Directions
Make a tally of the lines in the records that include the string "Blender", and give only that number.

Given records
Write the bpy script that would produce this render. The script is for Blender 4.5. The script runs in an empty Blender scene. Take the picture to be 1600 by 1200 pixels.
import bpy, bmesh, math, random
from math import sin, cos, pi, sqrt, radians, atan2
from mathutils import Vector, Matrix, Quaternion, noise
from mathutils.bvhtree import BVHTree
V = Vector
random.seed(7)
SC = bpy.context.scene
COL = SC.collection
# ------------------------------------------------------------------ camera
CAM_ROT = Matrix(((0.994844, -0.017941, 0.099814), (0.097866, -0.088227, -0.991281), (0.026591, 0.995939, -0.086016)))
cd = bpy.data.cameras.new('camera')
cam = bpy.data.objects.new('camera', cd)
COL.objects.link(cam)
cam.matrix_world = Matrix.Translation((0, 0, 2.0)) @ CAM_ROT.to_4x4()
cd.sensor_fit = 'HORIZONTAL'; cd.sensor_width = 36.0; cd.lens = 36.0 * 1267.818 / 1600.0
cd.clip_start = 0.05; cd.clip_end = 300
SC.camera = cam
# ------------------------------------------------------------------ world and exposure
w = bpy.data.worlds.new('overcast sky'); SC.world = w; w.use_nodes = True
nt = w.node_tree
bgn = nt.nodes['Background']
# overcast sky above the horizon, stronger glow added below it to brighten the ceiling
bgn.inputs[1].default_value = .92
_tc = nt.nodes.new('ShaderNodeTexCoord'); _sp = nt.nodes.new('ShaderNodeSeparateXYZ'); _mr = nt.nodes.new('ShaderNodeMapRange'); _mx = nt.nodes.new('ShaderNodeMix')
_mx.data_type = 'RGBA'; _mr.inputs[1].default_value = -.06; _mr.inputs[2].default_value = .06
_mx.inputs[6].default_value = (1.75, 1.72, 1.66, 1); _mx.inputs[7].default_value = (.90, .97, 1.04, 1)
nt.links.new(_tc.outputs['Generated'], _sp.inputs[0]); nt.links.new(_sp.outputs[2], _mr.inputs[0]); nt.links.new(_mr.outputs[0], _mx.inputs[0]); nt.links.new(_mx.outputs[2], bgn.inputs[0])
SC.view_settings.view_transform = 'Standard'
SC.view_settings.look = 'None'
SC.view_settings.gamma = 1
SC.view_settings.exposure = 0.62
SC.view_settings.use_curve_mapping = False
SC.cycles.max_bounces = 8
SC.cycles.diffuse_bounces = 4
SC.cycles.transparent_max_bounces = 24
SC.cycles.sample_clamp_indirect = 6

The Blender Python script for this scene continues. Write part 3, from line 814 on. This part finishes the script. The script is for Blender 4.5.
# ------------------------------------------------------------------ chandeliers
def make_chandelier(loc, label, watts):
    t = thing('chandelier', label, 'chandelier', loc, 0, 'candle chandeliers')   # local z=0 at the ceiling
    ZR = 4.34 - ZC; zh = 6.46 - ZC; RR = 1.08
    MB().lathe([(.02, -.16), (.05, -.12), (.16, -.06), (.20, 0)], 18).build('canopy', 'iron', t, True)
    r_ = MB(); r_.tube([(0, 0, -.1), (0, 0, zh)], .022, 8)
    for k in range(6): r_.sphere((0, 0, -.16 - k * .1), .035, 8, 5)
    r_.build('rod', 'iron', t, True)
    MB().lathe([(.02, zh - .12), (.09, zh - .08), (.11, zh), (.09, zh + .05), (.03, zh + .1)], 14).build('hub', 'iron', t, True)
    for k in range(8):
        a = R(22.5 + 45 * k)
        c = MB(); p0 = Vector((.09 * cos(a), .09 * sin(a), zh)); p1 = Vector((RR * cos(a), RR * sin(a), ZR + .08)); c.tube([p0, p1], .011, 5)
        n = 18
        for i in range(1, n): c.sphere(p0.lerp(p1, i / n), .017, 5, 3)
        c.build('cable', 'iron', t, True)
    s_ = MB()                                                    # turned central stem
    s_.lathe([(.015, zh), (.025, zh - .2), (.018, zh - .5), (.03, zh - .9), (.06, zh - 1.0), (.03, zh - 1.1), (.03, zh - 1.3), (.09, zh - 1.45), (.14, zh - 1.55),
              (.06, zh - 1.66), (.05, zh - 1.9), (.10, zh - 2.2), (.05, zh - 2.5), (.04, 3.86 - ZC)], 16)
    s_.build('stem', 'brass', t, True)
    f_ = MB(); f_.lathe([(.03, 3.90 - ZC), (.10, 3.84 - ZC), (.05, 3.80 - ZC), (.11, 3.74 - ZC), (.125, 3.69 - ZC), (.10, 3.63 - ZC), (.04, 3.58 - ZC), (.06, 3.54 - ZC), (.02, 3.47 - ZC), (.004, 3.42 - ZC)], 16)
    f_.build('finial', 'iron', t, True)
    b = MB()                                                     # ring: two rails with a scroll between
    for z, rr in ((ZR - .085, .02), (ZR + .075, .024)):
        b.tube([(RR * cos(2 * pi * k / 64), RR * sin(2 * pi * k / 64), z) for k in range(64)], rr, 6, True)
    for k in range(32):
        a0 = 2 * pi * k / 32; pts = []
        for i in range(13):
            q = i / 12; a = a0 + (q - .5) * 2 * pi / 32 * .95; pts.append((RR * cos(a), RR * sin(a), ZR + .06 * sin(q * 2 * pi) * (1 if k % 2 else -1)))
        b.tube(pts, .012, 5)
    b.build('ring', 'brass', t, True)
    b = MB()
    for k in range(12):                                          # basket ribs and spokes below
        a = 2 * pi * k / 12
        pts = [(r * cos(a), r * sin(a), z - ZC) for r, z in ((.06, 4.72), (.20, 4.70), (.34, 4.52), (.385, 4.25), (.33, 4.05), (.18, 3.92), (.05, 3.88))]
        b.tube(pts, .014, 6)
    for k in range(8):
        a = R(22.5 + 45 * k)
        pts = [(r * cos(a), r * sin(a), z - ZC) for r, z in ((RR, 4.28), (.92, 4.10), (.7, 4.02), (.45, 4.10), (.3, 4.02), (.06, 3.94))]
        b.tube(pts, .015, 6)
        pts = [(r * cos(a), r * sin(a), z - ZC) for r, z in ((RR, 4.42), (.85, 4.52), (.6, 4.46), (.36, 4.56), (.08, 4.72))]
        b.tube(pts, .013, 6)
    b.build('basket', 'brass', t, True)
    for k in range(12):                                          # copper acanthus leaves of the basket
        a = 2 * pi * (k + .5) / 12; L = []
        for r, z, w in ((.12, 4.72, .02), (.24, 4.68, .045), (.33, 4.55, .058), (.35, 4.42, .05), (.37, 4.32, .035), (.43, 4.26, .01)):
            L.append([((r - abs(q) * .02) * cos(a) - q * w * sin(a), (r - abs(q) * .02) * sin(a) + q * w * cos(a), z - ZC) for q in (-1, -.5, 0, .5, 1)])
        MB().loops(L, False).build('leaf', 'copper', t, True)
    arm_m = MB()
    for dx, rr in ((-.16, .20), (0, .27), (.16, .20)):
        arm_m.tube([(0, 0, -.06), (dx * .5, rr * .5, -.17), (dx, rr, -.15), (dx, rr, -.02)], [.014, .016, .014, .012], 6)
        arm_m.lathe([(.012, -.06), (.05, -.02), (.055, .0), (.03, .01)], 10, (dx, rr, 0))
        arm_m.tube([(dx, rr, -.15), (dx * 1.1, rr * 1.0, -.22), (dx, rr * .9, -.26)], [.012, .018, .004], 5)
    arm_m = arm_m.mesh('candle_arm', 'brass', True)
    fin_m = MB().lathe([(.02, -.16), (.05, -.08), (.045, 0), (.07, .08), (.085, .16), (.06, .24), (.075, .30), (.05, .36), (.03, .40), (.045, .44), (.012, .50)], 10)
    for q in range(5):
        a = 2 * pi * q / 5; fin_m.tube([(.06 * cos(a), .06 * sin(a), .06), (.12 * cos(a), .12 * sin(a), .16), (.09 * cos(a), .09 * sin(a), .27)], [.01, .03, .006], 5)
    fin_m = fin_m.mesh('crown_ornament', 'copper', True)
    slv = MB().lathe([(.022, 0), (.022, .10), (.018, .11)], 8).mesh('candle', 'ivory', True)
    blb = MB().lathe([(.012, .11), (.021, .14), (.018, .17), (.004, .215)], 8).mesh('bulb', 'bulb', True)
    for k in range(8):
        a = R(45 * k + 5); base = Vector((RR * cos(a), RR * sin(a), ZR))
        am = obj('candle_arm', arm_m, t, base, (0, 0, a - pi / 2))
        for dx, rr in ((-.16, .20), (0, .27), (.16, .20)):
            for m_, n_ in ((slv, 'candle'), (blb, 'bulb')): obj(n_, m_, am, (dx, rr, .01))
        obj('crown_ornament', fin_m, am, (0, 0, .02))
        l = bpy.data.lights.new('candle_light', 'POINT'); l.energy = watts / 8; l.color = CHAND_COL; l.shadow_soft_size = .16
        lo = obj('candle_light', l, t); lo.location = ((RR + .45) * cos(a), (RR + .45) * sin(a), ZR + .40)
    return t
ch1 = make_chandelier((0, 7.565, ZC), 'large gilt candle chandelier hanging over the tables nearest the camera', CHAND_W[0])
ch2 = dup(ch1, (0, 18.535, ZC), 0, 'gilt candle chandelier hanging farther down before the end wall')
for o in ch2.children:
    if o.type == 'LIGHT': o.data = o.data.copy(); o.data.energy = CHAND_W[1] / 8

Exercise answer
2